Patapanian's grandfather been taken to prison in July 1915 and then on
to a long march outside Gesaria, toward Sivas. In a final letter to
his wife, realizing that he should expect the worst, he had written,
`Kiss my children's eyes for me.'
It was this phrase that caught Kurkjian's imagination and would not
release him. `Perhaps it was because I had recently become a
grandfather but the connection that it made for me was real. And I
felt perhaps a sense of obligation to tell their story, of what had
happened to them,' he explained.
Armenyan was one of 1,100 Armenian men in Gesaria who were tried by a
military court from mid to late May 1915. In June, the hangings began.

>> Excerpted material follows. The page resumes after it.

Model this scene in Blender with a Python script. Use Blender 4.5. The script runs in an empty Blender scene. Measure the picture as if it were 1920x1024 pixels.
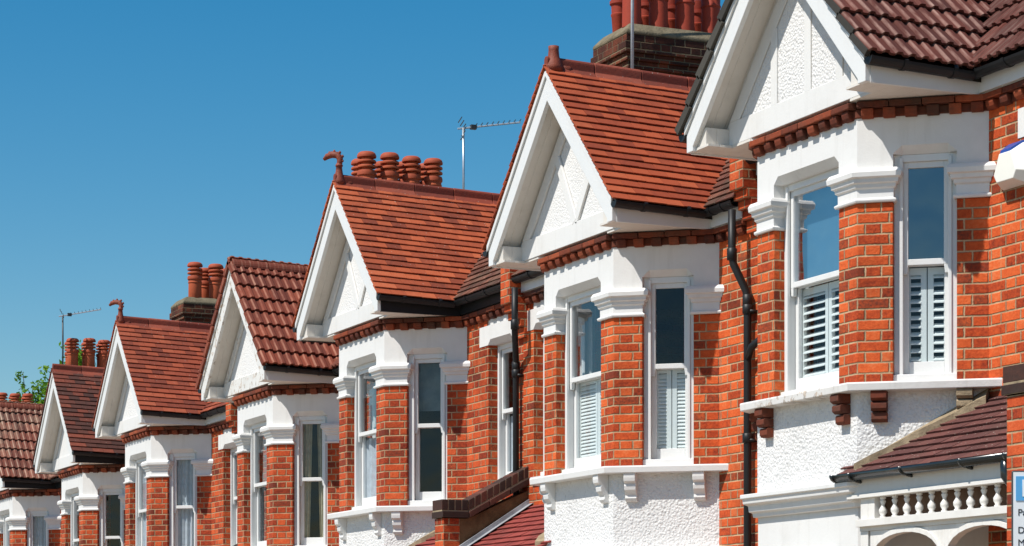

Most were charged with possession of weapons or membership in one of
two banned Armenian political parties, the Hunchagian and the Armenian
Revolutionary Federation.
Interestingly, of all those men, only two were acquitted and one was
Armenyan. But acquittal did not mean freedom; it meant a death march.

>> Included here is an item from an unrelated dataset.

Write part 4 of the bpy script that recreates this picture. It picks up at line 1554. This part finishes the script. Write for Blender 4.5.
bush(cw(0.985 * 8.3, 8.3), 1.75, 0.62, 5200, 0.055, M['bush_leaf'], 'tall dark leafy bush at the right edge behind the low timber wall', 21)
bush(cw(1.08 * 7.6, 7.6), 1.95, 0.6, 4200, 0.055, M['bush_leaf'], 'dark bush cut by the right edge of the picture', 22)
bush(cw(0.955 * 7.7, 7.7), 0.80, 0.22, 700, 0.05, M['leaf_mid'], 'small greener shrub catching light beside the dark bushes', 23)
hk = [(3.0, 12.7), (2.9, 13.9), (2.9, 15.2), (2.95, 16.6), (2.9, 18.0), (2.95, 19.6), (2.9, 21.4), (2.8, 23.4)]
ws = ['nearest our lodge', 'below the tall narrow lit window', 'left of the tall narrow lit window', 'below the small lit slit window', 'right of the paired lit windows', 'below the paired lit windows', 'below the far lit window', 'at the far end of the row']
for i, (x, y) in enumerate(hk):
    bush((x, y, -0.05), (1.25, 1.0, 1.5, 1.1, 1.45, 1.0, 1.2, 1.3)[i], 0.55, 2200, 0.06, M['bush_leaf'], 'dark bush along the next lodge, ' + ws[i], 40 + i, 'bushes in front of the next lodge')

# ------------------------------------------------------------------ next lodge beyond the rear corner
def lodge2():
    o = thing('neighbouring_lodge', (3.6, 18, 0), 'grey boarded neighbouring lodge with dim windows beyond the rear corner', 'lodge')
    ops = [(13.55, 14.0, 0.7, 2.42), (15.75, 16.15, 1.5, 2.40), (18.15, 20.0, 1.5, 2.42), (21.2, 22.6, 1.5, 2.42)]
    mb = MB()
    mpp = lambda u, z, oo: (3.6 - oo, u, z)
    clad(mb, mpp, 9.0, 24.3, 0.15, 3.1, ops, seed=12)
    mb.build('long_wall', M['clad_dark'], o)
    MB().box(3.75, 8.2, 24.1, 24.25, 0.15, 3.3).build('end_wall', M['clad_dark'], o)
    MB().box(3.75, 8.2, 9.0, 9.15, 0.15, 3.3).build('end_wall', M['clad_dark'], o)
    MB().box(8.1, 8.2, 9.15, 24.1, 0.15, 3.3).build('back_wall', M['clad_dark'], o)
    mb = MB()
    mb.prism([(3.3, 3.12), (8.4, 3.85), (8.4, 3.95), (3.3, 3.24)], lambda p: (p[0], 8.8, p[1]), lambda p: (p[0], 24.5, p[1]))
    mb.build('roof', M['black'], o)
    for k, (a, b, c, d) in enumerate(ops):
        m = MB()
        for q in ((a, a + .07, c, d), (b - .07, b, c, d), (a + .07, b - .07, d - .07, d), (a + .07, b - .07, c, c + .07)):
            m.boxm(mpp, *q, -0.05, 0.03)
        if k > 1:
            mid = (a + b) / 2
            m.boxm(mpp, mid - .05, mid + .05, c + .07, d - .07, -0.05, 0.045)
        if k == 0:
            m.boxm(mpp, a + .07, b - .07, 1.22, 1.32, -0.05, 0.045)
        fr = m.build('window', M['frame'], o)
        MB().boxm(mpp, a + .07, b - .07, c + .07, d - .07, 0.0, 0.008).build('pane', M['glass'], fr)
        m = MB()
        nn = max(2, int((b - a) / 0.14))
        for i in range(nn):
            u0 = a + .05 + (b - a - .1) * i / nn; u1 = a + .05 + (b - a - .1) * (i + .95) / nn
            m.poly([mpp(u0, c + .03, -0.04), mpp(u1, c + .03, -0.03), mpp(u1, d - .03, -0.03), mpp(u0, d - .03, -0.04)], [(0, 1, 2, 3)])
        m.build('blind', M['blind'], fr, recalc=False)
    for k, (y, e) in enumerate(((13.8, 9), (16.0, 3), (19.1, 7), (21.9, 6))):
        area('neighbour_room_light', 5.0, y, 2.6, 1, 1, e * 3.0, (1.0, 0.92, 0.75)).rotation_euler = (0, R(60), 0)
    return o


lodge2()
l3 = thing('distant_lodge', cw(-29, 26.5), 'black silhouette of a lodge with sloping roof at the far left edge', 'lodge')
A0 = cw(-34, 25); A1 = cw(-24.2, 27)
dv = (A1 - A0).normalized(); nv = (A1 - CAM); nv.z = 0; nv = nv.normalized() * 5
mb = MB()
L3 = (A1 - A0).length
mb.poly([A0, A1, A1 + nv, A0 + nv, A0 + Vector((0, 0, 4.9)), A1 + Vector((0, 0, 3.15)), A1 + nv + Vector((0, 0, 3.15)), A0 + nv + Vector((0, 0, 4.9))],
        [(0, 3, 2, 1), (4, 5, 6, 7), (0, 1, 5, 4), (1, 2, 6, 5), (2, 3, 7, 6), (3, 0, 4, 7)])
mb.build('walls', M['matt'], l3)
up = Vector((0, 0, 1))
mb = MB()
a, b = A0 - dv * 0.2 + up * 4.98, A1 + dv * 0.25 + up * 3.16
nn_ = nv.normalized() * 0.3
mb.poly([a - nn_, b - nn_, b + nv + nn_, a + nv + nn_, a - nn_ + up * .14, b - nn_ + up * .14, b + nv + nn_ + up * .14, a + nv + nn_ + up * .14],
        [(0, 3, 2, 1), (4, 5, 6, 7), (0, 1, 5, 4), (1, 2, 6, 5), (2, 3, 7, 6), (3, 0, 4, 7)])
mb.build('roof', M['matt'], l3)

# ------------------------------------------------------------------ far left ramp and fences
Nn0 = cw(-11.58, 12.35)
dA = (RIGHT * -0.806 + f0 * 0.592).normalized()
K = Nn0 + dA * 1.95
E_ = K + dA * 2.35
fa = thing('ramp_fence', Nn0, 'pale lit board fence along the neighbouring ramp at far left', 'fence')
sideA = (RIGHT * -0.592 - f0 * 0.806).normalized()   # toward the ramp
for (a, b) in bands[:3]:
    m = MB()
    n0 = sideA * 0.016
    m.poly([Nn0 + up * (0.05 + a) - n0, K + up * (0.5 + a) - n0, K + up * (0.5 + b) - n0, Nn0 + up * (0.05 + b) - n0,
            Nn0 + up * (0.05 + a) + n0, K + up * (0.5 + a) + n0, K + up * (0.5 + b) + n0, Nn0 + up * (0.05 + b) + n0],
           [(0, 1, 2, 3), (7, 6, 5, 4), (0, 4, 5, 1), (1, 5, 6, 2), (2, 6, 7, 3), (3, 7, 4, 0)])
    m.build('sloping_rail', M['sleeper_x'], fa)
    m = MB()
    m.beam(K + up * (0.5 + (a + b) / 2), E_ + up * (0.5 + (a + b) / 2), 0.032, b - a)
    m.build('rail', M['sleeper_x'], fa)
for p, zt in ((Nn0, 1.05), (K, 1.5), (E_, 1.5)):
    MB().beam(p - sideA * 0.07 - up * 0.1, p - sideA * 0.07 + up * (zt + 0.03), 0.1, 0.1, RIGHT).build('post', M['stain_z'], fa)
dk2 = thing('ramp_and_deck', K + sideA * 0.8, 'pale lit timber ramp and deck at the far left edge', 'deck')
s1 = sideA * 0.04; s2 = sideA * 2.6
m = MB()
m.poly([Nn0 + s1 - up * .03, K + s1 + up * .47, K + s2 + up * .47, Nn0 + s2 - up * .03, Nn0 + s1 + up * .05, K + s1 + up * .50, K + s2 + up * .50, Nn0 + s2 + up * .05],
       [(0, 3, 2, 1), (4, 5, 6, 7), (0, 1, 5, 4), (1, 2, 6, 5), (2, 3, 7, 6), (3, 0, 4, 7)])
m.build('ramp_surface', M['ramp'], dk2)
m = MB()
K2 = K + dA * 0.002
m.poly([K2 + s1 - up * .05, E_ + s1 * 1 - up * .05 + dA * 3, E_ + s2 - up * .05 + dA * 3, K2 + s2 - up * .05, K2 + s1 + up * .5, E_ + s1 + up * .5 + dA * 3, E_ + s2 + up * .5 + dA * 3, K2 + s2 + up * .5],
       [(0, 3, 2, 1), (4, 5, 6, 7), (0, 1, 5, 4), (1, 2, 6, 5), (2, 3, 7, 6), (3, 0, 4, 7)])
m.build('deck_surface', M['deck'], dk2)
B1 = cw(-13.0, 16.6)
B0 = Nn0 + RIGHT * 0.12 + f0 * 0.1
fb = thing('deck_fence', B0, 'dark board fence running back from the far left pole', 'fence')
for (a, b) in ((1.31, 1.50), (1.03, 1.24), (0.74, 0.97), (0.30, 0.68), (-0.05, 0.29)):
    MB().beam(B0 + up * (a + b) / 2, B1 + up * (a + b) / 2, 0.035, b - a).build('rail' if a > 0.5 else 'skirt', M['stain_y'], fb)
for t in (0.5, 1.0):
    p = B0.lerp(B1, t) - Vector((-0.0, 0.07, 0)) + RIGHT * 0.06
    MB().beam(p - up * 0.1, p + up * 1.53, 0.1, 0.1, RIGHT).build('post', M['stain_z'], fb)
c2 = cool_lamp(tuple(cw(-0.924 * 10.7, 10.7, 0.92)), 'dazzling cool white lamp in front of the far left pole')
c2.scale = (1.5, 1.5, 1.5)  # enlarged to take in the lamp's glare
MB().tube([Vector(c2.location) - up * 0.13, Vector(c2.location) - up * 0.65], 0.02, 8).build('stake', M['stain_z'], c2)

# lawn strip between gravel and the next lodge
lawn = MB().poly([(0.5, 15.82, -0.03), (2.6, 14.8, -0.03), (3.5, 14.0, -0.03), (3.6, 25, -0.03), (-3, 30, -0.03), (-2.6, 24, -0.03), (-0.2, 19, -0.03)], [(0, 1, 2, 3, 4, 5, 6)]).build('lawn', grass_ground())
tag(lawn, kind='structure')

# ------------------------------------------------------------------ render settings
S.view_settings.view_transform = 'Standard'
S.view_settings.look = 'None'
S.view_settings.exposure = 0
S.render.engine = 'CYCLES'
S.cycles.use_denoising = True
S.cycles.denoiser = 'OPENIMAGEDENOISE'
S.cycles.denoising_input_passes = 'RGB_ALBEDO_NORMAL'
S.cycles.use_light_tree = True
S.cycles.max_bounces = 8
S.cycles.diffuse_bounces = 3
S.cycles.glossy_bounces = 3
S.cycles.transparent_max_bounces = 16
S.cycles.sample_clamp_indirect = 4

All in all, of the 1,100 men arrested in Gesaria during this period,
900 were either hanged or killed during marches.
Kurkjian explained that this specific photo kept popping up, in a
Damascus wall calendar. He found the photo also in the archives of
Vahan Elmayan who was a witness to the killings in Gesaria and wrote
an account of it in 1920 in an Armenian newspaper published in
Chicago, called Yeritasard Hayastan. Elmayan also wrote of the events
in Gesaria in 1965 in a large volume written in Armenian whose title,
loosely translated, is Fifty Years Since the Great Catastrophe.
Kurkjian said that his search for answers showed that despite the
tremendous work of people like Vahakn Dadrian, Taner Akçam and
Mamigonian, there is still not a `cohesive archive that contains the
relevant documents that would answer definitively the questions of
what happened here, and why.'
He added, `Except for Armenia, no other government has ever supported
through manpower or finances a comprehensive research effort, like we
saw with the Nuremberg Trials and related investigations on how the
Holocaust took place, and who was responsible.'
The photo, he noted, had survived because of the efforts of Haratoun
Nakashian, and his daughter, Alice, who had preserved his papers and
shared them with Kurkjian, helping him piece together much of their
story.
Kurkjian said that in Gesaria, Salih Zeki, a regional executive, was
filled with exceptional bloodlust toward Armenians. An explosion at
the home of an Armenian gave him the pretext to round up all the
Armenian men in the district. After the men were arrested and/or
killed immediately, he went after the women, children and the elderly
from Gesaria, forcing them on a long death march into the desert. The
photo, he said, was taken in order for Zeki to ingratiate himself with
the Enver, Talaat and Cemal triumvirate to prove his zeal in the
extermination efforts.
`The Armenian Genocide shredded the tenuous tissue that bonds one
person to another, families together. With so many villages destroyed
and people killed, who your neighbor was or who may have been related
to you by blood or marriage has been lost for most Armenians alive
today. Certainly lost is the feeling of attachment to the land.
Because of Turkey's refusal to acknowledge the genocide or apologize
for what took place, many of the 10 million Armenians in the worldwide
diaspora are reluctant to go back and visit the villages of their
ancestors,' Kurkjian said.
Kurkjian is an acclaimed journalist formerly with the Boston Globe. He
has won three Pulitzer Prizes for his investigative work with the
Globe. He is also a NAASR board member.